## Task instructions
Print the records below exactly, starting at the first line and stopping after the line that contains "PI = math.pi". Leave out any pictures.

## 3D scene scripts
(begin)
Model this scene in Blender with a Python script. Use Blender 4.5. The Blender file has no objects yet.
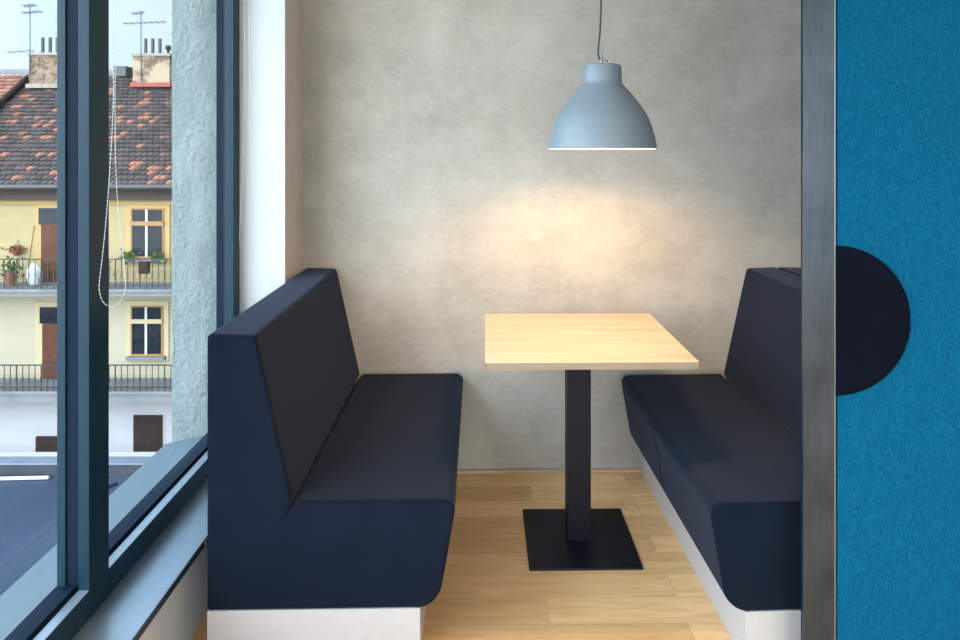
import bpy, bmesh, math, random
from mathutils import Vector, Matrix
random.seed(4)
scene = bpy.context.scene
C = bpy.context.collection
PI = math.pi

# ------------------------------------------------------------------ materials
def new_mat(name):
    m = bpy.data.materials.new(name); m.use_nodes = True
    nt = m.node_tree; nt.nodes.clear()
    out = nt.nodes.new('ShaderNodeOutputMaterial')
    b = nt.nodes.new('ShaderNodeBsdfPrincipled')
    nt.links.new(b.outputs[0], out.inputs[0])
    return m, nt, b, out

def N(nt, kind, **kw):
    n = nt.nodes.new(kind)
    for k, v in kw.items():
        if k in n.inputs: n.inputs[k].default_value = v
        else: setattr(n, k, v)
    return n

def coords(nt, scale=(1, 1, 1), kind='Object', rot=(0, 0, 0)):
    tc = nt.nodes.new('ShaderNodeTexCoord')
    mp = nt.nodes.new('ShaderNodeMapping')
    mp.inputs['Scale'].default_value = scale
    mp.inputs['Rotation'].default_value = rot
    nt.links.new(tc.outputs[kind], mp.inputs['Vector'])
    return mp.outputs[0]

def noise(nt, vec, scale, detail=4, rough=.55, dist=0):
    n = nt.nodes.new('ShaderNodeTexNoise')
    n.inputs['Scale'].default_value = scale; n.inputs['Detail'].default_value = detail
    n.inputs['Roughness'].default_value = rough; n.inputs['Distortion'].default_value = dist
    nt.links.new(vec, n.inputs['Vector'])
    return n.outputs['Fac']

def ramp(nt, fac, stops, interp='LINEAR'):
    r = nt.nodes.new('ShaderNodeValToRGB'); cr = r.color_ramp; cr.interpolation = interp
    while len(cr.elements) < len(stops): cr.elements.new(.5)
    for e, (p, c) in zip(cr.elements, stops):
        e.position = p; e.color = (*c, 1) if len(c) == 3 else c
    nt.links.new(fac, r.inputs[0])
    return r.outputs[0]

def mixc(nt, a, b, fac, mode='MIX'):
    m = nt.nodes.new('ShaderNodeMix'); m.data_type = 'RGBA'; m.blend_type = mode
    def put(sock, v):
        if isinstance(v, bpy.types.NodeSocket): nt.links.new(v, sock)
        elif isinstance(v, (int, float)): sock.default_value = v
        else: sock.default_value = (*v, 1)
    put(m.inputs[0], fac); put(m.inputs[6], a); put(m.inputs[7], b)
    return m.outputs[2]

def math_(nt, op, a, b=None):
    m = nt.nodes.new('ShaderNodeMath'); m.operation = op
    for i, v in enumerate((a, b)):
        if v is None: continue
        if isinstance(v, bpy.types.NodeSocket): nt.links.new(v, m.inputs[i])
        else: m.inputs[i].default_value = v
    return m.outputs[0]

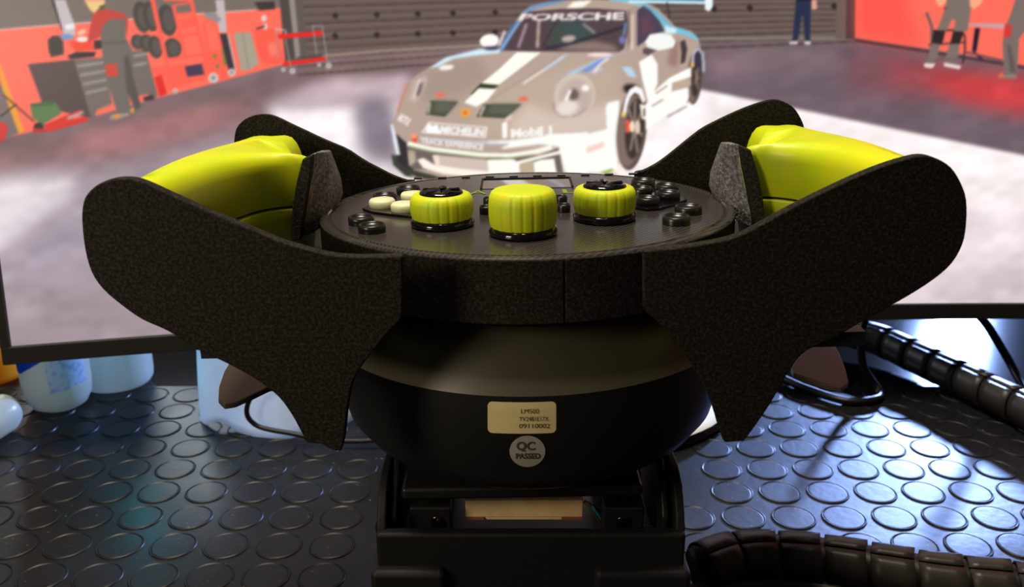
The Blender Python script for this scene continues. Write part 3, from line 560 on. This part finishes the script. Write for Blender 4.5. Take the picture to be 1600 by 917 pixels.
# grips
def inset(pts, d):
    n = len(pts); out = []
    for i in range(n):
        a, b, c = Vector(pts[i-1]), Vector(pts[i]), Vector(pts[(i+1) % n])
        t = (c-a).normalized(); out.append((b.x - t.y*d, b.y + t.x*d))
    return out
FOOT = [(-.1345, .2975), (-.128, .2972), (-.1215, .306), (-.1170, .326), (-.1120, .347), (-.1035, .3625), (-.0935, .3705), (-.0836, .3755), (-.0826, .392), (-.0845, .412), (-.0905, .425), (-.0985, .431), (-.1030, .440), (-.1035, .4575), (-.119, .4595), (-.1345, .458), (-.1365, .42), (-.1365, .36), (-.1360, .32)]
FOOTS = [(p.x, p.y) for p in closed_spline([(a, b, 0) for a, b in FOOT], 4)]
def sstep(a, b, x): t = min(1, max(0, (x-a)/(b-a))); return t*t*(3-2*t)
def ztop(x, y): return .2590-.0055*sstep(.34, .47, y)*1.1-sstep(-.113, -.096, x)*(.0008+max(0, y-.372)*.22)
SPINE = spline([(-.1290, .309, 0), (-.1270, .335, 0), (-.1240, .365, 0), (-.1225, .40, 0), (-.1205, .428, 0), (-.1200, .446, 0)], 8)
def grip(sgn):
    X = (lambda x: x) if sgn > 0 else (lambda x: 2*WX-x)
    n = len(FOOTS); near = [min(SPINE, key=lambda p: (p.x-x)**2+(p.y-y)**2) for x, y in FOOTS]
    def lean(x, z): d = .2525-z; return x-(.40*min(max(d, 0), .0085)+.16*max(0, d-.0085))*sstep(-.114, -.094, x)
    def body(name, m, rings):
        V, Fc = [], []
        for d, z, drop in rings:
            for (x, y), sp in zip(FOOTS, near):
                L = math.hypot(sp.x-x, sp.y-y); f = min(1, d/L) if d < .05 else 1
                xx_, yy_ = x+(sp.x-x)*f, y+(sp.y-y)*f
                zz = (.206+.024*sstep(-.108, -.122, -abs(xx_)) if False else .206+.024*min(1, max(0, (-xx_-.100)/.022))) if z == 'b' else z if z is not None else ztop(xx_, yy_)-drop
                V.append(Vector((X(lean(xx_, zz)), yy_, zz)))
        for k in range(len(rings)-1):
            for i in range(n): Fc.append([k*n+i, k*n+(i+1) % n, (k+1)*n+(i+1) % n, (k+1)*n+i])
        return wp(name, V, Fc, m, smooth=True)
    body('grip', M_lime, [(.1, .2342, 0), (.002, .2342, 0), (.0003, .2343, 0), (0, .2348, 0), (0, None, .0085), (.0005, None, .0056), (.0017, None, .0030), (.0036, None, .0014), (.0062, None, .0005), (.010, None, .0001), (.1, None, 0)])
    body('lower_grip', M_limedk, [(.1, 'b', 0), (.0005, 'b', 0), (0, .2322, 0), (.0003, .2331, 0), (.002, .2333, 0), (.1, .2333, 0)])
    body('grip_core', M_matte, [(.1, .2325, 0), (.0024, .2325, 0), (.0024, .2350, 0), (.1, .2350, 0)])
grip(1); grip(-1)
# charcoal web panels between grip and plate
WEB = [(484, 243, .377), (498, 238, .381), (512, 237, .387), (519, 256, .392), (528, 283, .402), (531, 305, .402), (523, 330, .395), (505, 352, .385), (485, 366, .376), (464, 371, .371), (461, 352, .3715), (464, 318, .373), (471, 282, .3745), (478, 258, .3755)]
for sg in (1, -1):
    P = []
    for x, y, Y in WEB:
        p = PY(x, y, Y); p.z -= tz(p.x); p.x = p.x if sg > 0 else 2*WX-p.x; P.append(p)
    wp('web_panel', *prism(P, (-.0005*sg, .012, -.001)), M_panel, bevel=.0008)
    E_ = [PY(x, y, Y) for x, y, Y in [(478, 246, .3755), (493, 240, .3765), (490, 270, .3745), (481, 318, .3725), (475, 352, .371), (472, 372, .370), (459, 372, .370), (458, 352, .371), (461, 318, .3725), (468, 282, .3735)]]
    for p in E_: p.z -= tz(p.x); p.x = p.x if sg > 0 else 2*WX-p.x; p.y -= .0045
    wp('web_edge', *prism(E_, (0, .006, 0)), M_felt, bevel=.0006)
    # floor of the well and bridge to the plate
    wp('shell_floor', *box(*(sorted((WX-sg*.118, WX-sg*.078))), .2965, .466, .196, .2015), M_matte)
# shift paddles under the grips
for pts in ([(341, 622), (342, 603), (350, 580), (362, 560), (390, 540), (470, 560), (460, 590), (428, 600), (395, 616), (368, 628), (350, 631)], [(1236, 574), (1245, 560), (1262, 545), (1300, 531), (1312, 552), (1322, 578), (1326, 596), (1316, 605), (1290, 600), (1260, 590), (1240, 583)]):
    P = [PZ(x, y, .150 if x < 800 else .155) for x, y in pts]
    o = put('shift_paddle', *prism(P, (0, 0, -.0028)), M_paddle, wheel_, bevel=.0006)
# knobs
def knob(px, py, r, h, cap):
    p = PP(px, py)
    p.y += r*.98
    base = wp('rotary_knob', *lathe([(r*.5, -.0), (r*1.0, 0), (r*1.03, .0012), (r*.97, .0030), (0, .0031)], 40, (p.x, p.y, PZ0+.0002)), M_gloss, smooth=True)
    n = 20*8; V, Fc = [], []
    prof = [(.955, .0034), (1.0, .0050), (1.015, .0034+h*.35), (1.01, .0034+h*.65), (.985, .0034+h*.82), (.92, .0034+h*.95), (.84, .0034+h), (.60, .0034+h*1.01)]
    for k, (f, z) in enumerate(prof):
        for i in range(n):
            a = 2*math.pi*i/n; ph = (i % 8)/8; g = .028*max(0, math.cos(ph*2*math.pi))**3 if k < 6 else 0
            V.append((p.x+r*(f-g)*math.cos(a), p.y+r*(f-g)*math.sin(a), PZ0+z))
    for k in range(len(prof)-1):
        for i in range(n): Fc.append([k*n+i, k*n+(i+1) % n, (k+1)*n+(i+1) % n, (k+1)*n+i])
    Fc.append([(len(prof)-1)*n+i for i in range(n)])
    wp('knurled_grip', V, Fc, M_limeknob, base, smooth=True)
    if cap:
        V, Fc = [], []; n = 60
        for f, z in ((1.0, 0), (.97, .0007), (.8, .0012), (.4, .0010), (0.05, .0008)):
            for i in range(n):
                a = 2*math.pi*i/n; l = .5+.5*math.cos(5*a); rr = r*.70*f
                V.append((p.x+rr*math.cos(a), p.y+rr*math.sin(a), PZ0+.0036+h+z-(.0003*l*(1 if 0.3 < f < .9 else .2))))
        for k in range(4):
            for i in range(n): Fc.append([k*n+i, k*n+(i+1) % n, (k+1)*n+(i+1) % n, (k+1)*n+i])
        Fc.append([4*n+i for i in range(n)])
        o = wp('knob_cap', V, Fc, M_gloss, base, smooth=True)
        V, Fc = [], []
        for k in range(5):
            a = 2*math.pi*k/5+.3; b0 = len(V)
            for da, rr, z in ((-.24, .62, .0009), (.24, .62, .0009), (.0, .1, .0014), (0, .58, .0016)):
                V.append((p.x+r*rr*math.cos(a+da), p.y+r*rr*math.sin(a+da), PZ0+.0037+h+z))
            Fc += [[b0, b0+1, b0+3], [b0+1, b0+2, b0+3], [b0+2, b0, b0+3], [b0, b0+2, b0+1]]
        wp('cap_star', V, Fc, M_gloss, base)
knob(688, 363, .0128, .0098, True); knob(818, 378, .0132, .0142, False); knob(949, 353, .0128, .0102, True)
# push buttons
def button(px, py, wpx, m, h=.0035, ring=True):
    p = PP(px, py, h); d = p.y*CP+(H-p.z)*SP; r = wpx/2*d/F
    if ring:
        prof = [(0, 0), (r, 0), (r*1.02, h*.5), (r, h), (r*.88, h+.0004), (r*.78, h), (r*.74, h-.0008), (0, h-.0006)][1:]
    else: prof = [(r*.9, 0), (r, h*.3), (r, h*.8), (r*.88, h), (0, h+.0002)]
    return wp('push_button', *lathe(prof, 32, (p.x, p.y, PZ0+.0001)), m, smooth=True)
M_cup = mat('smoked_button_plastic', S((26, 25, 26)), .3, .5)
for x, y, wd in ((564, 339, 40), (581, 351, 43), (601, 304, 36), (638, 293, 37)): button(x, y, wd, M_cup, .0028)
for x, y, wd in ((597, 311, 41), (631, 317, 41), (645, 301, 38)): o = button(x, y, wd, M_cream, .0044, False); o['label'] = 'cream button cap'
for x, y, wd in ((1005, 281, 37), (1042, 289, 37), (1003, 293, 32), (1044, 300, 38), (1012, 309, 38), (1076, 322, 42), (1057, 338, 43)): button(x, y, wd, M_cup, .0040 if y < 315 else .003)
for x, y, wd in ((764, 310, 16), (760, 323, 20), (877, 307, 17), (881, 320, 19)): button(x, y, wd+2, M_cup, .003)
for pts in ([(566, 325), (580, 318), (640, 302), (668, 300), (690, 314), (668, 334), (640, 337), (610, 334), (580, 330)], [(1074, 311), (1064, 305), (1020, 296), (990, 292), (975, 310), (985, 322), (1010, 326), (1030, 325), (1055, 318)]):
    P = [PP(x, y, .0012) for x, y in pts]
    for p in P: p.z = PZ0+.0012
    wp('button_tray', *prism(P, (0, 0, -.0011)), M_gloss, bevel=.0003)
# small display, its frame, shift lights, green print
q = [PP(756, 294), PP(889, 292), PP(889, 280), PP(757, 282)]
for p in q: p.z = PZ0
cx_, cy_ = sum(p.x for p in q)/4, sum(p.y for p in q)/4
hx = .5*abs(q[1].x-q[0].x)+.001; hy = .5*abs(q[3].y-q[0].y)+.002
dsp = wp('display', *box(cx_-hx, cx_+hx, cy_-hy, cy_+hy, PZ0-.0004, PZ0+.00025), mat('display_glass', S((20, 18, 26)), .05, 1.0, coat=1))
for a in ((cx_-hx-.001, cx_-hx, cy_-hy, cy_+hy), (cx_+hx, cx_+hx+.001, cy_-hy, cy_+hy), (cx_-hx-.001, cx_+hx+.001, cy_+hy, cy_+hy+.001)):
    wp('display_frame', *box(a[0], a[1], a[2], a[3], PZ0-.0002, PZ0+.0008), M_matte, dsp)
for k in range(10):
    x = cx_-.056+k*.0124; y = cy_+hy+.0075
    wp('shift_light', *box(x-.0022, x+.0022, y-.0012, y+.0012, PZ0-.0002, PZ0+.0006), M_gloss)
def flat_text(name, body, org, ux, uy, wd, ht, m, parent, off, bold=.02, tiltit=False):
    co, tr = text_tris(body, bold); V = [org+ux*(u-.5)*wd+uy*(v-.5)*ht+off for u, v in co]
    return put(name, V, [list(map(int, t)) for t in tr], m, parent, matrix=ROLL if tiltit else None)
for body, x, y in (('A', 747, 301), ('L', 893, 299)):
    p = PP(x, y); p.z = PZ0; flat_text('green_letter', body, p, Vector((1, 0, 0)), Vector((0, 1, 0)), .0085, .0085, M_green, wheel_, Vector((0, 0, .0002)), .0, True)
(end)
## Final result
Model this scene in Blender with a Python script. Use Blender 4.5. The Blender file has no objects yet.
import bpy, bmesh, math, random
from mathutils import Vector, Matrix
random.seed(4)
scene = bpy.context.scene
C = bpy.context.collection
PI = math.pi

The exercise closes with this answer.